Adapun Partai Demokrat menjadi pemenang Pemilu 2009 dengan raihan suara 20,85 persen. Namun, angka itu masih sangat jauh dibandingkan perolehan suara paslon SBY-Boediono yang mencapai 60,80 persen.

“Artinya apa? Pemilih tidak mengikuti garis partai,” ujar Pangi.

Selain itu, menurutnya, figur tidak terlalu mempengaruhi perolehan suara partai. Maka popularitas tokoh tertentu tidak otomatis meningkatkan suara partai.

Coat-tail effect (pengaruh figur dalam meningkatkan suara partai, red.) itu sebenarnya tidak signifikan. Figur hanya leading sendiri. Misalnya di 2019, suara 10 partai gabungan koalisi pengusung Jokowi totalnya hanya 56 persen. Sementara suara yang diperoleh Jokowi sendiri sampai 62 persen,” jelas Pangi.

Suara PDIP sendiri hanya naik 1,35 persen dari pemilu sebelumnya. Sementara di kubu seberang, PKS yang mengusung Prabowo suaranya naik sekitar 2,35 persen.

“Efek figur tidak membawa apa-apa untuk partai,” tegas Pangi. “Faktanya memang sekarang PDIP dengan Jokowi? Enggak kan. Tapi dia masih bisa memimpin perolehan suara pileg.”

Pangi juga menjelaskan beberapa faktor yang menyebabkan split-ticket voting, antara lain programatik, party ID, dan personalisasi figur.

“Programatik maksudnya dia milih bukan karena figur, tapi karena program,” jelas Pangi sembari menyebutkan bahwa bantuan sosial (bansos) yang digelontorkan pemerintah belakangan cukup mempengaruhi pilihan masyarakat dalam pilpres.

Kedua adalah party identity, atau bagaimana seseorang merasa dekat dengan partai tertentu, baik itu menjadi anggota, kader, maupun simpatisan. 

“Seharusnya semakin tinggi party ID, semakin rendah split-ticket voting terjadi,” lanjut Pangi.

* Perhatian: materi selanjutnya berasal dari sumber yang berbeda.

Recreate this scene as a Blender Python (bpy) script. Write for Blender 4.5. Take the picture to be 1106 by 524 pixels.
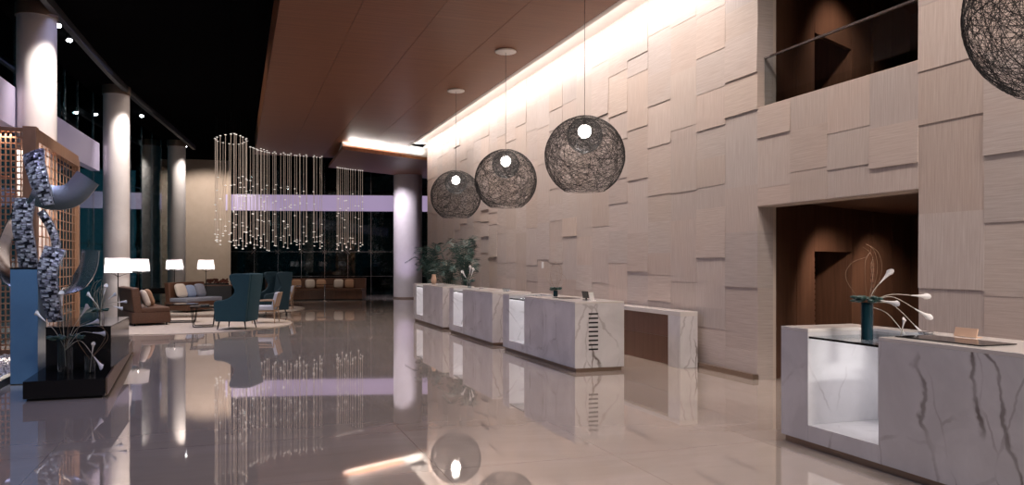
import bpy, bmesh, math, random
from mathutils import Vector, Matrix, noise
for o in list(bpy.data.objects): bpy.data.objects.remove(o)
S = bpy.context.scene
COL = S.collection
PI = math.pi
R = math.radians
EYE = 1.62
# ------------------------------------------------------------------ camera
cam_d = bpy.data.cameras.new('camera'); cam = bpy.data.objects.new('camera', cam_d); COL.objects.link(cam)
cam.location = (0, 0, EYE); cam.rotation_euler = (R(90), 0, R(-19.26))
cam_d.sensor_width = 36; cam_d.lens = 850 / 1106 * 36; cam_d.shift_y = 22.3 / 1106
cam_d.clip_end = 200; S.camera = cam
# ------------------------------------------------------------------ view, world, lights
S.view_settings.view_transform = 'Standard'; S.view_settings.look = 'None'
S.view_settings.exposure = 0.0; S.view_settings.gamma = 1.0; S.view_settings.use_curve_mapping = False
S.cycles.use_denoising = True
S.cycles.max_bounces = 8; S.cycles.diffuse_bounces = 3; S.cycles.glossy_bounces = 4
S.cycles.transparent_max_bounces = 12; S.cycles.caustics_reflective = False; S.cycles.caustics_refractive = False
S.cycles.sample_clamp_indirect = 4
W = bpy.data.worlds.new('night_sky'); S.world = W; W.use_nodes = True
W.node_tree.nodes['Background'].inputs[0].default_value = (0.10, 0.34, 0.46, 1)
W.node_tree.nodes['Background'].inputs[1].default_value = 0.17
def area(name, loc, rot, sx, sy, power, color, spread=180):
    l = bpy.data.lights.new(name, 'AREA'); l.shape = 'RECTANGLE'; l.size = sx; l.size_y = sy
    l.energy = power; l.color = color; l.spread = R(spread)
    o = bpy.data.objects.new(name, l); o.location = loc; o.rotation_euler = rot; COL.objects.link(o); return o
def spot(name, loc, target, power, color, angle=40, blend=.6, size=.05):
    l = bpy.data.lights.new(name, 'SPOT'); l.energy = power; l.color = color; l.spot_size = R(angle)
    l.spot_blend = blend; l.shadow_soft_size = size
    o = bpy.data.objects.new(name, l); o.location = loc
    o.rotation_euler = (Vector(target) - Vector(loc)).to_track_quat('-Z', 'Y').to_euler(); COL.objects.link(o); return o
WARM = (1, .84, .74); WARM2 = (1, .90, .83); LILAC = (.66, .60, 1); COOL = (.72, .82, 1)
# cove strip hidden in the slot between the wood ceiling and the stone wall
area('cove_strip_light', (6.20, 19.3, 6.13), (0, R(-90 + 42), 0), .10, 20, 265, WARM2, 170)
# soffit strip
area('soffit_strip_light', (5.42, 29.72, 5.815), (R(165), 0, R(180 + 29)), 3.7, .06, 85, (1, .95, .90), 160)
# added area fills standing in for unseen ceiling downlights
area('reception_fill', (5.75, 12, 6.0), (0, 0, 0), .25, 22, 370, WARM, 125)
area('lobby_fill', (2.6, 14, 6.0), (0, 0, 0), .3, 24, 70, (1, .84, .76), 120)
area('foreground_fill', (4.8, -3.5, 5.98), (R(50), 0, 0), 2.5, .6, 420, WARM2, 110)  # added fill behind the camera, tilted towards the desk ends
# added cool lilac fill from the street side, no fixture there
area('street_side_fill', (-3.3, 14, 6.6), (0, R(-20), 0), .4, 20, 200, (.52, .55, 1), 120)
area('lounge_fill', (-1.0, 24, 6.65), (0, 0, 0), 4, 9, 210, WARM, 110)  # added broad fill panel in place of separate ceiling downlights
# ------------------------------------------------------------------ helpers
def new_obj(name, bm, mat, parent=None, smooth=False, sharp=35):
    me = bpy.data.meshes.new(name)
    bmesh.ops.recalc_face_normals(bm, faces=bm.faces) if not getattr(bm, 'keep', False) else None
    bm.to_mesh(me); bm.free()
    o = bpy.data.objects.new(name, me); COL.objects.link(o)
    if mat: me.materials.append(mat)
    if smooth:
        for p in me.polygons: p.use_smooth = True
        try: me.set_sharp_from_angle(angle=R(sharp))
        except Exception: pass
    if parent: o.parent = parent
    return o
def tag(o, label, cat, group=None):
    o['label'] = label; o['category'] = cat
    if group: o['group'] = group
    return o
def thing(name, label, cat, loc=(0, 0, 0), rz=0, group=None):
    o = bpy.data.objects.new(name, None); COL.objects.link(o); o.location = loc; o.rotation_euler = (0, 0, rz)
    o.empty_display_size = .1
    return tag(o, label, cat, group)
def struct(name, bm, mat, **k):
    o = new_obj(name, bm, mat, **k); o['kind'] = 'structure'; return o
def kids(o): return [c for c in bpy.data.objects if c.parent == o]
def dup(root, loc, rz, label, group=None):
    def rec(o, par):
        c = o.copy(); COL.objects.link(c)
        if par: c.parent = par
        for k in kids(o): rec(k, c)
        return c
    r = rec(root, None); r.location = loc; r.rotation_euler = (0, 0, rz); r['label'] = label
    if group: r['group'] = group
    return r
def B(): return bmesh.new()
def box(bm, c, s, rz=0, bev=0, seg=2, m=None):
    mt = Matrix.Translation(c) @ Matrix.Rotation(rz, 4, 'Z') @ (m or Matrix.Identity(4)) @ Matrix.Diagonal((s[0], s[1], s[2], 1))
    g = bmesh.ops.create_cube(bm, size=1, matrix=mt)
    if bev:
        vs = set(g['verts']); es = [e for e in bm.edges if e.verts[0] in vs and e.verts[1] in vs]
        bmesh.ops.bevel(bm, geom=es, offset=bev, segments=seg, profile=.6, affect='EDGES', clamp_overlap=True)
def b2(bm, x0, x1, y0, y1, z0, z1, bev=0):
    box(bm, ((x0 + x1) / 2, (y0 + y1) / 2, (z0 + z1) / 2), (abs(x1 - x0), abs(y1 - y0), abs(z1 - z0)), 0, bev)
def frame_of(d):
    d = d.normalized(); a = Vector((0, 0, 1)) if abs(d.z) < .9 else Vector((1, 0, 0))
    u = d.cross(a).normalized(); return u, d.cross(u).normalized()
def tube(bm, pts, r, n=6, closed=False, cap=True):
    pts = [Vector(p) for p in pts]; L = len(pts); rings = []
    u = None
    for i, p in enumerate(pts):
        if closed: d = pts[(i + 1) % L] - pts[i - 1]
        else: d = pts[min(i + 1, L - 1)] - pts[max(i - 1, 0)]
        d.normalize()
        if u is None: u, v = frame_of(d)
        else:
            u = (u - d * u.dot(d))
            if u.length < 1e-6: u, v = frame_of(d)
            u.normalize(); v = d.cross(u)
        rr = r[i] if isinstance(r, (list, tuple)) else r
        rings.append([bm.verts.new(p + (u * math.cos(2 * PI * k / n) + v * math.sin(2 * PI * k / n)) * rr) for k in range(n)])
    for i in range(L if closed else L - 1):
        a, b = rings[i], rings[(i + 1) % L]
        for k in range(n): bm.faces.new((a[k], a[(k + 1) % n], b[(k + 1) % n], b[k]))
    if cap and not closed:
        bm.faces.new(rings[0][::-1]); bm.faces.new(rings[-1])
def lathe(bm, prof, n=32, c=(0, 0, 0)):
    rings = []
    for r, z in prof:
        if r < 1e-5: rings.append([bm.verts.new((c[0], c[1], c[2] + z))])
        else: rings.append([bm.verts.new((c[0] + r * math.cos(2 * PI * k / n), c[1] + r * math.sin(2 * PI * k / n), c[2] + z)) for k in range(n)])
    for a, b in zip(rings, rings[1:]):
        for k in range(n):
            k2 = (k + 1) % n
            if len(a) == 1 and len(b) == 1: continue
            if len(a) == 1: bm.faces.new((a[0], b[k], b[k2]))
            elif len(b) == 1: bm.faces.new((a[k], a[k2], b[0]))
            else: bm.faces.new((a[k], a[k2], b[k2], b[k]))
def prism(bm, poly, z0, z1, axis='Z', m=None):
    def P(a, b, c):
        v = Vector((a, b, c)) if axis == 'Z' else (Vector((a, c, b)) if axis == 'Y' else Vector((c, a, b)))
        return m @ v if m else v
    lo = [bm.verts.new(P(a, b, z0)) for a, b in poly]; hi = [bm.verts.new(P(a, b, z1)) for a, b in poly]
    n = len(poly); bm.faces.new(lo[::-1]); bm.faces.new(hi)
    for i in range(n): bm.faces.new((lo[i], lo[(i + 1) % n], hi[(i + 1) % n], hi[i]))
def path_wall(bm, pts, th, z0, z1):
    """thick vertical band following plan points; thickness to the left of travel"""
    pts = [Vector((p[0], p[1])) for p in pts]; out = []
    for i, p in enumerate(pts):
        d = (pts[min(i + 1, len(pts) - 1)] - pts[max(i - 1, 0)]).normalized()
        out.append(p + Vector((-d.y, d.x)) * th)
    prism(bm, [tuple(p) for p in pts] + [tuple(p) for p in out[::-1]], z0, z1)
def smooth_pts(pts, n=8):
    pts = [Vector(p) for p in pts]; out = []
    for i in range(len(pts) - 1):
        p0 = pts[max(i - 1, 0)]; p1 = pts[i]; p2 = pts[i + 1]; p3 = pts[min(i + 2, len(pts) - 1)]
        for k in range(n):
            t = k / n
            out.append(.5 * ((2 * p1) + (-p0 + p2) * t + (2 * p0 - 5 * p1 + 4 * p2 - p3) * t * t + (-p0 + 3 * p1 - 3 * p2 + p3) * t ** 3))
    out.append(pts[-1]); return out
# ------------------------------------------------------------------ materials
def mat(name, col=(.5, .5, .5), rough=.5, metal=0, ior=None, emit=None, es=0, coat=0, sheen=0):
    m = bpy.data.materials.new(name); m.use_nodes = True; b = m.node_tree.nodes['Principled BSDF']
    b.inputs['Base Color'].default_value = (*col, 1); b.inputs['Roughness'].default_value = rough
    b.inputs['Metallic'].default_value = metal
    if ior: b.inputs['IOR'].default_value = ior
    if emit: b.inputs['Emission Color'].default_value = (*emit, 1); b.inputs['Emission Strength'].default_value = es
    if coat: b.inputs['Coat Weight'].default_value = coat
    if sheen: b.inputs['Sheen Weight'].default_value = sheen
    return m
def nodes(m): return m.node_tree.nodes, m.node_tree.links, m.node_tree.nodes['Principled BSDF']
def N(m, t, **k):
    n = m.node_tree.nodes.new(t)
    for a, v in k.items(): setattr(n, a, v)
    return n
def coords(m, scale=(1, 1, 1), kind='Object', rot=(0, 0, 0)):
    tc = N(m, 'ShaderNodeTexCoord'); mp = N(m, 'ShaderNodeMapping')
    mp.inputs['Scale'].default_value = scale; mp.inputs['Rotation'].default_value = rot
    m.node_tree.links.new(tc.outputs[kind], mp.inputs[0]); return mp.outputs[0]
def ntex(m, vec, scale, detail=4, rough=.55, dist=0):
    n = N(m, 'ShaderNodeTexNoise'); n.inputs['Scale'].default_value = scale; n.inputs['Detail'].default_value = detail
    n.inputs['Roughness'].default_value = rough; n.inputs['Distortion'].default_value = dist
    m.node_tree.links.new(vec, n.inputs['Vector']); return n.outputs[0]
def ramp(m, fac, stops):
    r = N(m, 'ShaderNodeValToRGB'); e = r.color_ramp.elements
    while len(e) < len(stops): e.new(.5)
    for i, (p, c) in enumerate(stops):
        e[i].position = p; e[i].color = (*c, 1) if len(c) == 3 else c
    m.node_tree.links.new(fac, r.inputs[0]); return r.outputs[0]
def bump(m, h, strength=.2, dist=.01):
    b = N(m, 'ShaderNodeBump'); b.inputs['Strength'].default_value = strength; b.inputs['Distance'].default_value = dist
    m.node_tree.links.new(h, b.inputs['Height']); m.node_tree.links.new(b.outputs[0], m.node_tree.nodes['Principled BSDF'].inputs['Normal'])
def mix(m, a, b, f, mode='MIX'):
    n = N(m, 'ShaderNodeMix', data_type='RGBA', blend_type=mode)
    for s, v in ((0, f), (6, a), (7, b)):
        if isinstance(v, (int, float)): n.inputs[s].default_value = v
        elif isinstance(v, tuple): n.inputs[s].default_value = (*v, 1)
        else: m.node_tree.links.new(v, n.inputs[s])
    return n.outputs[2]
def wood(name, c1, c2, scale=(1, 1, 1), rough=.35, bs=.05):
    m = mat(name, c1, rough); v = coords(m, scale)
    f = ntex(m, v, 3, 6, .6, .3)
    c = ramp(m, f, [(.3, c1), (.7, c2)])
    m.node_tree.links.new(c, nodes(m)[2].inputs['Base Color'])
    if bs: bump(m, f, bs, .005)
    return m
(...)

Terakhir, personalisasi figur. Menurut riset-riset yang dilakukan Voxpol Center, Pangi menjelaskan bahwa alasan orang memilih presiden itu kebanyakan karena figurnya, bukan karena partai pengusungnya. Sehingga wajar ketika pilpres kali ini Prabowo juara, tetapi partainya cuma berada di urutan ketiga.